Не с теми, кто «расхитил», «предал», «продал», но и не с теми, кто бежал от тернового венца. Это стихи о трагедии безвыходности. Но там – трагедия жалкая, здесь – высокая.
Их грубой лести я не внемлю,
Им песен я своих не дам.
Те, кто «бросил землю на растерзание», льстили поэту? Да, в 1922 году делались попытки «замирить» Ахматову, привлечь ее на сторону власти, скорее всего, чтобы сгладить тяжкое впечатление от казни Гумилева[87].

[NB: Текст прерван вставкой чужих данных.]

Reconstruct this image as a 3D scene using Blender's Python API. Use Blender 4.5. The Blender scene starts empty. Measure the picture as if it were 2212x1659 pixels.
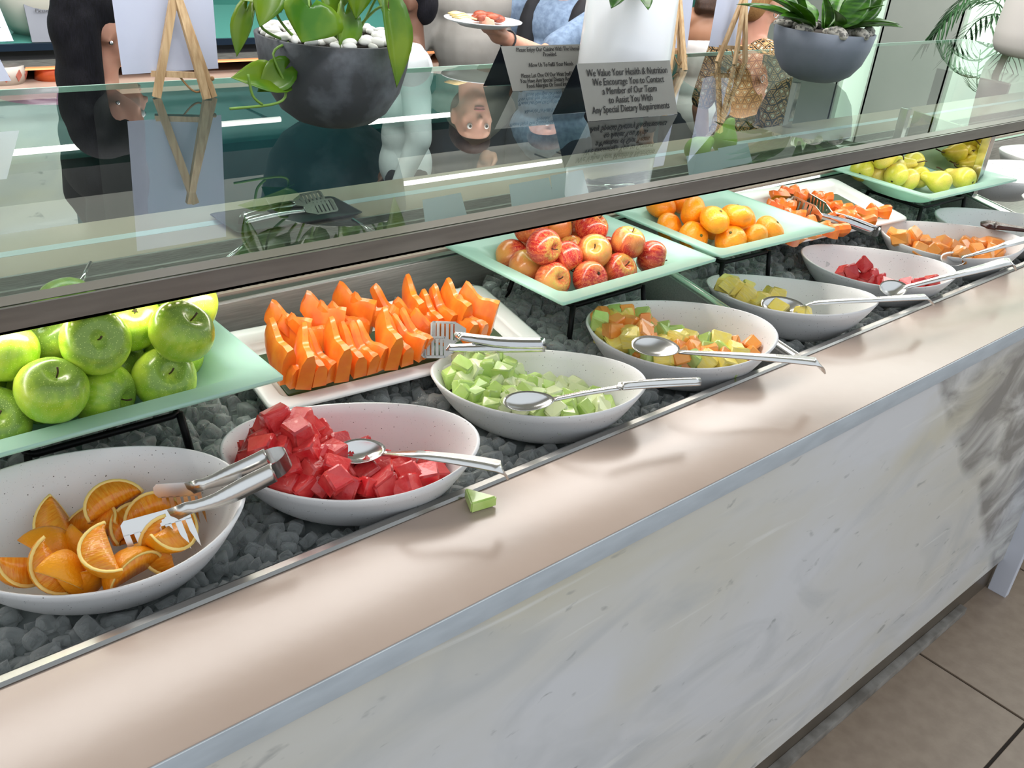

И две последние строфы – тот же знакомый нам мотив мученического просветления, подвижничества.
Мы ни единого удара
Не отклонили от себя.
Великая христианская идея искупления.
Но в мире нет людей бесслезней,
Надменнее и проще нас.
Надменность здесь недаром соседствует с простотой. Это – не гордыня. Это – гордость. Их последнее прибежище в то время.
Георгий Иванов вспоминал, как в Париже, уже в эмиграции, увидел фотографии Каннегисера, сделанные в ЧК, после многомесячных допросов, незадолго до казни:
«Два маленьких бледных отпечатка, такие, как делают для паспортов.
Особенно страшен один, в профиль. Это – Каннегисер? Тот, которого мы знали, красивый, веселый, гордый мальчик?
Да, Каннегисер. Только ни его красоты, ни его молодости, ни веселья, ни стихов – уже нет. Осталось на этом лице только одно – гордость»[88].
Сознание своей обреченности, появившееся у Ахматовой еще в 1917 году, последовательно нарастало и достигло апогея после августа 1921 года.
Я уверен, что после страшного августа и было написано стихотворение «Другой голос»:
Я с тобой, мой ангел, не лукавил,
Как же вышло, что тебя оставил
За себя заложницей в неволе
Всей земной непоправимой боли?
Под мостами полыньи дымятся,
Над кострами искры золотятся,
Грузный ветер окаянно воет,
И шальная пуля за Невою
Ищет сердце бедное твое…
Если мы вспомним строки Гумилева из стихотворения «Рабочий»:
Пуля, им отлитая, просвищет
Над холодной вспененной Двиной,
Пуля, им отлитая, отыщет
Грудь мою, она пришла за мной, –
то нам станет ясно, чей это голос. С этого времени убитый Гумилев мучительно и неизменно присутствует в памяти и стихах Ахматовой не просто как человек, преданно ее любивший, ее муж и отец ее сына, но как символ ненавистной ей безграничной жестокости власти, принципиального антигуманизма и враждебности тем основам жизни, которые для Ахматовой были непреложны. Гибель Гумилева, которого она давно уже не любила, но с которым была связана, как оказалось, нерасторжимой глубочайшей связью, убийство Гумилева сконцентрировало в себе весь ужас окружающей реальности, невыносимую тяжесть существования и ожидание собственной гибели.